- [PROBLEM DETAILS]: In the entries that follow, find the word "pixels" and report each line it is on.

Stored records

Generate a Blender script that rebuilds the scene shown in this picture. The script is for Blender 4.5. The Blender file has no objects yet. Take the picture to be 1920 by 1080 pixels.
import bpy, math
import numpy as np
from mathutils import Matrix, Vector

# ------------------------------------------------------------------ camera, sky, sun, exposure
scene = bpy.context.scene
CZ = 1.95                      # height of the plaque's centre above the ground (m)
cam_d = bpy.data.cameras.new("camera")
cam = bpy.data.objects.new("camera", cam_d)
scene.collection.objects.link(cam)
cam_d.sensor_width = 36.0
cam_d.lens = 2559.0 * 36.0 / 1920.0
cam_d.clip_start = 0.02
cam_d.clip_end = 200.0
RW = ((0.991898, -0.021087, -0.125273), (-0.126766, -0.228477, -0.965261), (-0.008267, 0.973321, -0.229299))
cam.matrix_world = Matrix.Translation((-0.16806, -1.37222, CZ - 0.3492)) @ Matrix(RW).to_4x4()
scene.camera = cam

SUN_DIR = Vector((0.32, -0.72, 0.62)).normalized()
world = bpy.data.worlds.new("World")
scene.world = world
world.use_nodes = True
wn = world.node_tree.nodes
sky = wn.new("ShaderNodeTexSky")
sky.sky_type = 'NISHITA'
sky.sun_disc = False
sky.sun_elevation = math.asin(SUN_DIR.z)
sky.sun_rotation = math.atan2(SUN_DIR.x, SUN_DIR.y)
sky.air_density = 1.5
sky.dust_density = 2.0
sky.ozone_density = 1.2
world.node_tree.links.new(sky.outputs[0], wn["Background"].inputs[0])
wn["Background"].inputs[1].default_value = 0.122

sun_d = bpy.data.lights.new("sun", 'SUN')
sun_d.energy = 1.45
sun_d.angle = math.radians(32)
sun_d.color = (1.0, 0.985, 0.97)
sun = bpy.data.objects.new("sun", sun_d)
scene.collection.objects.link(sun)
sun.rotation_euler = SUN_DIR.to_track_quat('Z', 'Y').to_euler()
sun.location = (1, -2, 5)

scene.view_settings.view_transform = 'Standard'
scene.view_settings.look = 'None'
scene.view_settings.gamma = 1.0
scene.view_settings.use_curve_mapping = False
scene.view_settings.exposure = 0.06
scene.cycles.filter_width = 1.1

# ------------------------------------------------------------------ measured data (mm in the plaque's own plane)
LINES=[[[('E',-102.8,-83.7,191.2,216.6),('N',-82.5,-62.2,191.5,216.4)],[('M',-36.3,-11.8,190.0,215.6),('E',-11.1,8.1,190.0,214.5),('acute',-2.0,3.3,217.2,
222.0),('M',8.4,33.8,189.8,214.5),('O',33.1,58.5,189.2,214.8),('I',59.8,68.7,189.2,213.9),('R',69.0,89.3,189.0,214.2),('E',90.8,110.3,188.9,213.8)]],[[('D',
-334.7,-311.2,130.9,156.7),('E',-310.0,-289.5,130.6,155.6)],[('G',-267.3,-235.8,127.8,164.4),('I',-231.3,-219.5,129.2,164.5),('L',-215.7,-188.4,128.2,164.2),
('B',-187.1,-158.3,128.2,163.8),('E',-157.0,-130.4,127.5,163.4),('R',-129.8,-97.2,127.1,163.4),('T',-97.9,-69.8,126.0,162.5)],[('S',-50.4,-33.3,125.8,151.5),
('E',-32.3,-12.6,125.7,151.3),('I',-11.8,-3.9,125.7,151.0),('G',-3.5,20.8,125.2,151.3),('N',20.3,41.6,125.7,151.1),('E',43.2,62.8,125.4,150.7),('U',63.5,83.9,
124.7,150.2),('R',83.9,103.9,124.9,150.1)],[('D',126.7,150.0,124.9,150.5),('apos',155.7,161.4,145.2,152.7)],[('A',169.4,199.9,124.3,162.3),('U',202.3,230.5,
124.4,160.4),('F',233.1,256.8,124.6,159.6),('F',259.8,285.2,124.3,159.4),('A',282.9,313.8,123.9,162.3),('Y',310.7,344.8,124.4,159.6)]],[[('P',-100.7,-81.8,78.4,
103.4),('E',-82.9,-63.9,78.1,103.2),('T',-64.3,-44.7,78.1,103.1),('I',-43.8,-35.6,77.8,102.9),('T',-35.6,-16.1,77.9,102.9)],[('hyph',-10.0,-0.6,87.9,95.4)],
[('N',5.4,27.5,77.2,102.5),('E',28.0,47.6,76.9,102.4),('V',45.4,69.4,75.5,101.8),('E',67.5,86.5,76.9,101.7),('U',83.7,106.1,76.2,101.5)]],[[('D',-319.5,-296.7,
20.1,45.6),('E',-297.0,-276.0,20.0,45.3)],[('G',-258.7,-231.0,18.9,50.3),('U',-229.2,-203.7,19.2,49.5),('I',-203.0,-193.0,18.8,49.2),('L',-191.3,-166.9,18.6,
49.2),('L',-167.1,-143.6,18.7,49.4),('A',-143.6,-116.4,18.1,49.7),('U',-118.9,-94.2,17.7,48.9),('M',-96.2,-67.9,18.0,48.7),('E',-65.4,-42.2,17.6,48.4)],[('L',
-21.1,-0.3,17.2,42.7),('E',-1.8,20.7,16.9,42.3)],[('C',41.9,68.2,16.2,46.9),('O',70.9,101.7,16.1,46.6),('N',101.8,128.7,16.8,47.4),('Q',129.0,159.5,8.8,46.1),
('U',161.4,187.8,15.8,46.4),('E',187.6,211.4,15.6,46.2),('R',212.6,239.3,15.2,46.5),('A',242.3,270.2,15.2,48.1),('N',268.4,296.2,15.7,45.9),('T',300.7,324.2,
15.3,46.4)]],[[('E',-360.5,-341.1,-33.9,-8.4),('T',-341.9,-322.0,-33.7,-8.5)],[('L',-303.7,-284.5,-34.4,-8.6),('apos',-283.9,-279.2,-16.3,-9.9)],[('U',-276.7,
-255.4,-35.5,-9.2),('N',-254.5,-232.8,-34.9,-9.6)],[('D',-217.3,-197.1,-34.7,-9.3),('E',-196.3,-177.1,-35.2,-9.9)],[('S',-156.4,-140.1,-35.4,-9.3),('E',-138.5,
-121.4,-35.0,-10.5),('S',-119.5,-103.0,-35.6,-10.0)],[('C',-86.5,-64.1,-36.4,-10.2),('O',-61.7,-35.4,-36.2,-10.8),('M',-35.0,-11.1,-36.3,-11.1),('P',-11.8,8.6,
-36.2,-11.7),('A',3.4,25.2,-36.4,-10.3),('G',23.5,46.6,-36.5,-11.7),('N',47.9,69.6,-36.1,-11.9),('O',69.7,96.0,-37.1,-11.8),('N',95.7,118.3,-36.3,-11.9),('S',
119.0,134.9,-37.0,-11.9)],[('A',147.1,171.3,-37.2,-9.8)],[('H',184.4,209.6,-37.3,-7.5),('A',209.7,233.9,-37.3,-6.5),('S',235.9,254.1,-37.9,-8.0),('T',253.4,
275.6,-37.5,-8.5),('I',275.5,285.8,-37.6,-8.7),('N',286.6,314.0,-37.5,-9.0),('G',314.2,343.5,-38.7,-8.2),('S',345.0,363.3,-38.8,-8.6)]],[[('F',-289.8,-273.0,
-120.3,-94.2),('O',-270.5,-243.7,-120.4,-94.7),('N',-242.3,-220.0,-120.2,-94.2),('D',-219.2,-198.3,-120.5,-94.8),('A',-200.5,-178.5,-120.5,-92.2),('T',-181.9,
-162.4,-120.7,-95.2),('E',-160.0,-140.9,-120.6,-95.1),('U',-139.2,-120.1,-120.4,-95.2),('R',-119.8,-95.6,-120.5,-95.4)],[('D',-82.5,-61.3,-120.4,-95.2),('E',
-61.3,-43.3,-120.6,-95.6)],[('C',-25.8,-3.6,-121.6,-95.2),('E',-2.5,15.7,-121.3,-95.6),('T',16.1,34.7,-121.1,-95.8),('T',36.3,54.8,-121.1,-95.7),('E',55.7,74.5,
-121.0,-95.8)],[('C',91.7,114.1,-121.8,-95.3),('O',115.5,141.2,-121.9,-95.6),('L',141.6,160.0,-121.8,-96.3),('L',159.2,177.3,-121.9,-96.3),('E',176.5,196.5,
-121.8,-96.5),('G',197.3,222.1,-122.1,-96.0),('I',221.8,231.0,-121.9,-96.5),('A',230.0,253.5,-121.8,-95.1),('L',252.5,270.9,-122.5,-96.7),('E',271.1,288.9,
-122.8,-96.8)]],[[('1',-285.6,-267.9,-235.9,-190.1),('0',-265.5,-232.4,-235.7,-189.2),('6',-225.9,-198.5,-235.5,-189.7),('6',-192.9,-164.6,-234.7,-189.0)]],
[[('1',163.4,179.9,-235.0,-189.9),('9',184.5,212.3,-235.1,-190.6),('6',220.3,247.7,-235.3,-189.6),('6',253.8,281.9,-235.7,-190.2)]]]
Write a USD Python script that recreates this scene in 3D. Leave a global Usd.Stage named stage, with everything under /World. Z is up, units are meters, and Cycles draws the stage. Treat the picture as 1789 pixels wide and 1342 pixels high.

- [RESULT OF THE EXERCISE]:
Generate a Blender script that rebuilds the scene shown in this picture. The script is for Blender 4.5. The Blender file has no objects yet. Take the picture to be 1920 by 1080 pixels.
Write a USD Python script that recreates this scene in 3D. Leave a global Usd.Stage named stage, with everything under /World. Z is up, units are meters, and Cycles draws the stage. Treat the picture as 1789 pixels wide and 1342 pixels high.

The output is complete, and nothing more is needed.